R – Sono convinto che alla luce della crisi economica, della crisi istituzionale, della crisi morale e di legalità che sta scuotendo l’Italia si debba tornare alla Costituzione, bisogna tornare alle regole, tornare al rispetto per le persone e per i loro diritti individuali e collettivi, che sono le cose elementari di una democrazia. Per fare questo e per mettere fine al capitolo del berlusconismo abbiamo più volte affermato che siamo disponibili a partecipare ad una sorta di CLN con chi ci sta. Tale ipotesi non prevede un accordo di governo. Lo abbiamo già sperimentato sulla nostra pelle, tanto più oggi con rapporti di forza meno felici rispetto al governo Prodi quando, in una diversa situazione, non siamo riusciti a condizionare il governo per ottenere risultati tangibili per la nostra gente. Questo livello di azione politica prevede quindi un accordo per la democrazia e per le regole.

Poi c’è la federazione. Noi abbiamo proposto la costruzione di un unico grande partito comunista e della sinistra ma non è stato possibile. Abbiamo oggi il livello federativo a cui bisogna lavorare con grande energia, anche perché se alle ultime elezioni europee abbiamo preso il 3.4% dobbiamo avere la consapevolezza che o stiamo insieme o scompariamo, a maggior ragione con leggi elettorali che hanno sbarramenti sempre più alti. Certo vedo un processo molto farraginoso nel funzionamento della federazione e vedo con preoccupazione una tempistica tropo dilazionata nel tempo, ma noi continueremo su questa strada.
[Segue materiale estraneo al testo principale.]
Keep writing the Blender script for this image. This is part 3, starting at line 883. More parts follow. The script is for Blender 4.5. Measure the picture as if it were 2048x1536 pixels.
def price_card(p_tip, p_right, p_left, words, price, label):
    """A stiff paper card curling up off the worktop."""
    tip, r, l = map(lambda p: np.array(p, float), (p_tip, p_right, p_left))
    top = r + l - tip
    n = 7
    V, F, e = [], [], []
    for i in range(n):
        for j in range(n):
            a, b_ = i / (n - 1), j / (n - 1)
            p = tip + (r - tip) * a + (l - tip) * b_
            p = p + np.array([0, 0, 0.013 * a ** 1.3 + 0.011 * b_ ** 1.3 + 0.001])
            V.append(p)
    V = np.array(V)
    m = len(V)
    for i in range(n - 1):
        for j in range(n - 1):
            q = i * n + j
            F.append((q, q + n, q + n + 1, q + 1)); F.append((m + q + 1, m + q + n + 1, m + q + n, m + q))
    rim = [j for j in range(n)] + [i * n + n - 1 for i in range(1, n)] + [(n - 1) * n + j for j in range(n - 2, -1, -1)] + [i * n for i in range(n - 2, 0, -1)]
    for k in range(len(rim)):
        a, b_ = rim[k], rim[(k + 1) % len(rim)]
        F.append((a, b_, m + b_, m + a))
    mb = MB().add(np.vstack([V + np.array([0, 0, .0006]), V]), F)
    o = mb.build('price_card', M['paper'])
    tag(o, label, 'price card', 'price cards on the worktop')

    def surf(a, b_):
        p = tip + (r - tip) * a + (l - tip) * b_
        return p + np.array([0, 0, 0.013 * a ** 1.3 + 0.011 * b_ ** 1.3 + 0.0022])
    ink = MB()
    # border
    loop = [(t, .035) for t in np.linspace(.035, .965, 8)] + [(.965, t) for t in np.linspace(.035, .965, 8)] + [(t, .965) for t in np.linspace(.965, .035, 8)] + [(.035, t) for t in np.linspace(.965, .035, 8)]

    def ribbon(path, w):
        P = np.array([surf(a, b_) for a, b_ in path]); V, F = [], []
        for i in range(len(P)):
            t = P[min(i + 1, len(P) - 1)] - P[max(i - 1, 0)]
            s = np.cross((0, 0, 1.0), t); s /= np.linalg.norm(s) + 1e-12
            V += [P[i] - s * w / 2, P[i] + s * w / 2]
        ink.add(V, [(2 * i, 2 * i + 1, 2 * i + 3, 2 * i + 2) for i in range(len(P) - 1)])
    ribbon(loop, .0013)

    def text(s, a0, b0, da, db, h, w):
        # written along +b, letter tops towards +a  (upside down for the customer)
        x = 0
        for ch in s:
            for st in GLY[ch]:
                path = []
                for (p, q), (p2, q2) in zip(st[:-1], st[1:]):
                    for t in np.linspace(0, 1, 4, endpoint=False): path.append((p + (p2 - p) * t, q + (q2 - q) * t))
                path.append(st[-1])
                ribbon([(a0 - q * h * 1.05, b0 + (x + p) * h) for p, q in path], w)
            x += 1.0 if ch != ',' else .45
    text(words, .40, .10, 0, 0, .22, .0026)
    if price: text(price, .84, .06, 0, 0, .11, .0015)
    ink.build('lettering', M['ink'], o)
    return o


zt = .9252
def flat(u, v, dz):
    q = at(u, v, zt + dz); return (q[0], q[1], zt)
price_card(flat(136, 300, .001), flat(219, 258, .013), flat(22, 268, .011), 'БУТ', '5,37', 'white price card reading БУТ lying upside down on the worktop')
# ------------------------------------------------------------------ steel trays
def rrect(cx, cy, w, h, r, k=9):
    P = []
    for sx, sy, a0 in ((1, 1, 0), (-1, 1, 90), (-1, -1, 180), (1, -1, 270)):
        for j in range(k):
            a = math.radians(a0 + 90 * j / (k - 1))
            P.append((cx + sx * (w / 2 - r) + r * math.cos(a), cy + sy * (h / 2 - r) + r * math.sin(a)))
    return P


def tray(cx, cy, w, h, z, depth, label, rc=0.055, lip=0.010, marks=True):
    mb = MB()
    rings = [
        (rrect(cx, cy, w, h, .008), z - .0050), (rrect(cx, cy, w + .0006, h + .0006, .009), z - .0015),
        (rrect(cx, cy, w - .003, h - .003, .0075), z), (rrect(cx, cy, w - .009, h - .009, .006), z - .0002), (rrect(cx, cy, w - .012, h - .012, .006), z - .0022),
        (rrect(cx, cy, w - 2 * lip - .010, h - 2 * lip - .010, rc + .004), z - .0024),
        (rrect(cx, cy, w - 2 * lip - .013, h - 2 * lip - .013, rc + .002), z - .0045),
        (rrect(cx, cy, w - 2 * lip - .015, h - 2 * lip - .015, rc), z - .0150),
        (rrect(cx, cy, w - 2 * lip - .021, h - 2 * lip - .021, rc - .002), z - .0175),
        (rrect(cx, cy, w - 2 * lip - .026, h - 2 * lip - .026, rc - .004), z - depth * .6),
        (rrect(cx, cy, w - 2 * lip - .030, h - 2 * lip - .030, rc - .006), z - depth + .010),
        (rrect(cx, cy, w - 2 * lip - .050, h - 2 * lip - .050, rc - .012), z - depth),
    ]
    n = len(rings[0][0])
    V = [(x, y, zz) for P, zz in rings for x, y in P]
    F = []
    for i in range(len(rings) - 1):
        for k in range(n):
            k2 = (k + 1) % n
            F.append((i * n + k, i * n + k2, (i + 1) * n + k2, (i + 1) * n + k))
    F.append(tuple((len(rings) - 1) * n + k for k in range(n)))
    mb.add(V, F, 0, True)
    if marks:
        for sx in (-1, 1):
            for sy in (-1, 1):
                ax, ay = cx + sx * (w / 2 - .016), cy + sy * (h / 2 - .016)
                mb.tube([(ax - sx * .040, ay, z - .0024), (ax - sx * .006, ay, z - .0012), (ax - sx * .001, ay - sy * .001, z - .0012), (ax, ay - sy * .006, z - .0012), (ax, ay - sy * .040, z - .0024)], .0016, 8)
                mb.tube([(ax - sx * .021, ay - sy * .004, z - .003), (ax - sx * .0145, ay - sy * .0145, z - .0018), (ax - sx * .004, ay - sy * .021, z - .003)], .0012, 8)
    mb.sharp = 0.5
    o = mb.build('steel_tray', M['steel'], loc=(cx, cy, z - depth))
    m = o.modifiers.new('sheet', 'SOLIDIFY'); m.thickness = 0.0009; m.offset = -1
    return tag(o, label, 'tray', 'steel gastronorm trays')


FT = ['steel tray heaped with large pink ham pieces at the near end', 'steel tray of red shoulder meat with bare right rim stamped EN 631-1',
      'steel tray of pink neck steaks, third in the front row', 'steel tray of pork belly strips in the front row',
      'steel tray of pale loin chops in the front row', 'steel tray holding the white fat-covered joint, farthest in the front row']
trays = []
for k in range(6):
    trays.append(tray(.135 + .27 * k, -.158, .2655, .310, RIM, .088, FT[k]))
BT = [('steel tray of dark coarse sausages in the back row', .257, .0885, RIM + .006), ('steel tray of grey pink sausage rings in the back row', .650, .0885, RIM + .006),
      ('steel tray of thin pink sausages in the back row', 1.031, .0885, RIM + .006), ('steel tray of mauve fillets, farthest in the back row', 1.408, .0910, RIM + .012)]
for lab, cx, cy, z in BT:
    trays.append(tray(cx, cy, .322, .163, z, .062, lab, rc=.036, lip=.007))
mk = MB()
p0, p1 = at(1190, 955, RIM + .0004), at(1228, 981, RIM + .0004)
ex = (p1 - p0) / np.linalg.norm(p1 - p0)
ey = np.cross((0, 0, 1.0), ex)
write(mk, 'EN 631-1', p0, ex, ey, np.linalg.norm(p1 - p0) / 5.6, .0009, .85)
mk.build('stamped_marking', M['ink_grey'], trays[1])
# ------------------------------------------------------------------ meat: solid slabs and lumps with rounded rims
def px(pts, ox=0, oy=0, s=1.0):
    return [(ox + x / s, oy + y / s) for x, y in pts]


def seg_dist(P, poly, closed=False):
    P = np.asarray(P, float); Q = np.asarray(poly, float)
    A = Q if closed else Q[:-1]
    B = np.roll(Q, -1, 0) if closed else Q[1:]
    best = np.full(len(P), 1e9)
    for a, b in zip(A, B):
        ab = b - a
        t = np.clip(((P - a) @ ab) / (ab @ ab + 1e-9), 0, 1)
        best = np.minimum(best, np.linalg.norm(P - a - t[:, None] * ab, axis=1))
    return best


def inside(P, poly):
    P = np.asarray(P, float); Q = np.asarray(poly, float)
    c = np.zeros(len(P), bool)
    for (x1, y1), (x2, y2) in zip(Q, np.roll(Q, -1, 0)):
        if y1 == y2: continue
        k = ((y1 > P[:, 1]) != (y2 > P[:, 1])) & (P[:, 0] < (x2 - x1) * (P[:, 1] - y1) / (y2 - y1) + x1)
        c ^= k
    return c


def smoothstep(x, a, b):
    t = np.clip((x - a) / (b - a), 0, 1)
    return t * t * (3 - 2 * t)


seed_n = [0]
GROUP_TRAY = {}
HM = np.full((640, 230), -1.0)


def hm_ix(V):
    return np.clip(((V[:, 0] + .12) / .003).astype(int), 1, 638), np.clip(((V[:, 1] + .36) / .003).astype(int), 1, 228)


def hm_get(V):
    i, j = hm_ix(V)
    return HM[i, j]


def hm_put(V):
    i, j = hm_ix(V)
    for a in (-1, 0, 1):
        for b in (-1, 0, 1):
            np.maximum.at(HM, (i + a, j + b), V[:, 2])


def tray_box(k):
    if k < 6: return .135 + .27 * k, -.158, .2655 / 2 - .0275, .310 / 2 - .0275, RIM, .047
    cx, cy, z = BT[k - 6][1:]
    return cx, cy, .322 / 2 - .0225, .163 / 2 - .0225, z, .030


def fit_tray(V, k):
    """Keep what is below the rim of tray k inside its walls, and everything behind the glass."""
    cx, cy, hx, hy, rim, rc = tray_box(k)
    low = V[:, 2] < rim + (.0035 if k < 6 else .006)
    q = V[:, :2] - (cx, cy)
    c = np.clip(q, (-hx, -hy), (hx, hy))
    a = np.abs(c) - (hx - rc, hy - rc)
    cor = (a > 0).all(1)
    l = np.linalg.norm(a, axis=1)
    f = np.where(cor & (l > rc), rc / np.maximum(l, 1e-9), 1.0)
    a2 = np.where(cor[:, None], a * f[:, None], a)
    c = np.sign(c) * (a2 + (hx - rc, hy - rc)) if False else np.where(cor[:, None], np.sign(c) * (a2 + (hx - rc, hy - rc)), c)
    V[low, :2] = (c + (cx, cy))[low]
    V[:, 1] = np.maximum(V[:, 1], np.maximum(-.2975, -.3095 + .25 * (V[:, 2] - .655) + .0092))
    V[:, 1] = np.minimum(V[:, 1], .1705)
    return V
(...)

Infine il terzo livello. Siccome parliamo, appunto, di federazione e non di partito unico, dobbiamo continuare a costruire e rafforzare il Pdci. I segnali, per quanto la cosa possa apparire in controtendenza, sono incoraggianti. Sui territori vedo una grande presenza di giovani. Il nostro partito ha avuto una media del 25% di tessere giovanili, ma è un fenomeno in crescita ed entusiasmante, nelle iniziative di partito vi sono tante facce nuove, tanti giovani che hanno voglia di impegnarsi in politica e che rappresentano una bella iniezione di fiducia. L’ho detto nelle due assemblee della federazione, quella di luglio e quella di dicembre: ritengo sia indispensabile un forte rinnovamento dei gruppi dirigenti della sinistra. Ben vengano i giovani, dunque, perché c’è bisogno di intelligenze che non siano rivolte al passato ma che guardino al futuro.